As can (hopefully) be intuited from the plot summary, The Real-Town Murders is a straight-forward thriller that wants to be read for the unravel of the mystery as well as the near continuous fight for her life Alma ends up in.  Roberts brings his panache for verbiage and stolid ability to unpack an idea in engaging fashion.  That being said, I much prefer the Roberts who aims to write intelligent science fiction.  Entertaining, yes (the solution to the locked room murder is as elegant as one would hope), but ‘intelligent’ is not a descriptor for The Real-Town Murders.  Worse yet, Roberts seems to have abandoned his regard for writing technique.  I’ve complained in the past that some of his stories look like manuscripts which have undergone little revision.  The Real-Town Murders looks as though it has undergone zero revision.  Feeling truly like a first draft, there are numerous occasions the narrative is unpolished and rushed—like Roberts’ mind was elsewhere, or he was eager just to get the ideas down on paper to be revised later.   There are a few bright spots, but the overall effect is highly uneven and requires tightening and smoothing to bring it not final form.  (I’m still shaking my head at:“the blood was pooling on the ground, a disc bounded by irregular curves”.  What the hell does that mean?!?!?)

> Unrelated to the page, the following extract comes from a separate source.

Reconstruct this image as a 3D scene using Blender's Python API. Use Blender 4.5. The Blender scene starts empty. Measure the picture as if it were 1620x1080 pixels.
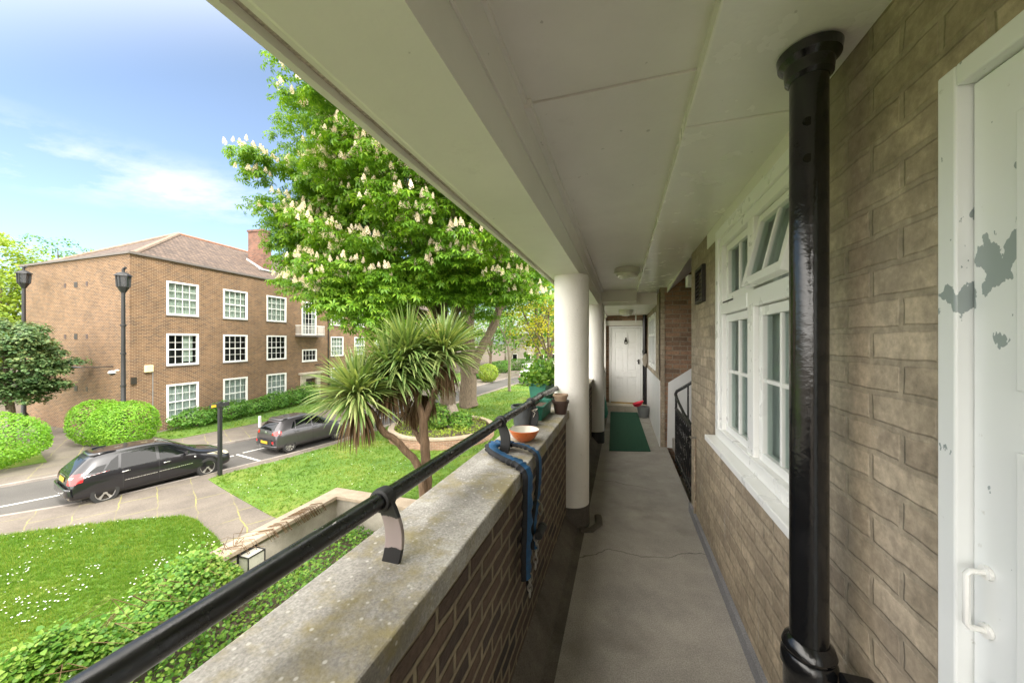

And there are other issues.  Roberts has written pastiches in the past, and the mindset comes leaking through in The Real-Town Murders to its detriment.  The dialogues and action scenes are scattershot with asides and meta-humor that distract rather than enhance the story.  How can I feel that Alma’s life is truly in danger if Roberts regularly steps aside to make some snide comment on the situation as it relates to our world?   Much of it is indeed clever, but it only serves to distract—the conversations with the various AIs particularly taxing.  Given Roberts’ works to date, I have come to expect more; the mixing of Hitchcockian thriller with Philip K. Dick pastiche just doesn’t work at a fundamental level.

I’ve read on a couple of occasions (just a couple) Roberts’ desire to be better recognized by the science fiction community.  Feeling what he writes is in line with popular interest, he can’t figure out why his books are not as ‘likeable’ as John Scalzi’s, for example.  The Real-Town Murders, with its locked room premise, numerous action scenes, cheap plot devices (and resulting artificial tension), Hitchcock-ian plotting, and dependence on sf sensawunda feels another attempt at recognition—and a good attempt if one looks at, for example, winners of the Hugo and Locus awards.  For certain the ingredients are all there, only time will tell whether his ploy is successful.

In the end, The Real-Town Murders is the sloppiest Roberts’ I’ve encountered yet (I’ve read about two-thirds of his sf).  As always, the premise is sharp and engaging, and the reader will likely be unable to put the book down given the pace and mystery surrounding the ‘locked room’.  But when compared to earlier novels like Salt, Polystom, or New Model Army, there is a lack of precision to the prose and attention to structure, tone, etc. that too regularly detracts from the overall quality. This is all not to mention it doesn’t appear Roberts looked to other writers to learn how to write a Hollywood-esque action scene.  There are several such scenes, but none feel streamlined or focused, and therefore as tense or driving as they could be.  Another way of looking at this is, the world can’t seem to get enough murder mysteries, and The Real-Town Murders is an example of one that uses sf in its premise.  I just wish it had gone through a couple more revisions—at least one—as there is a lot of potential for a more consistent, unified narrative.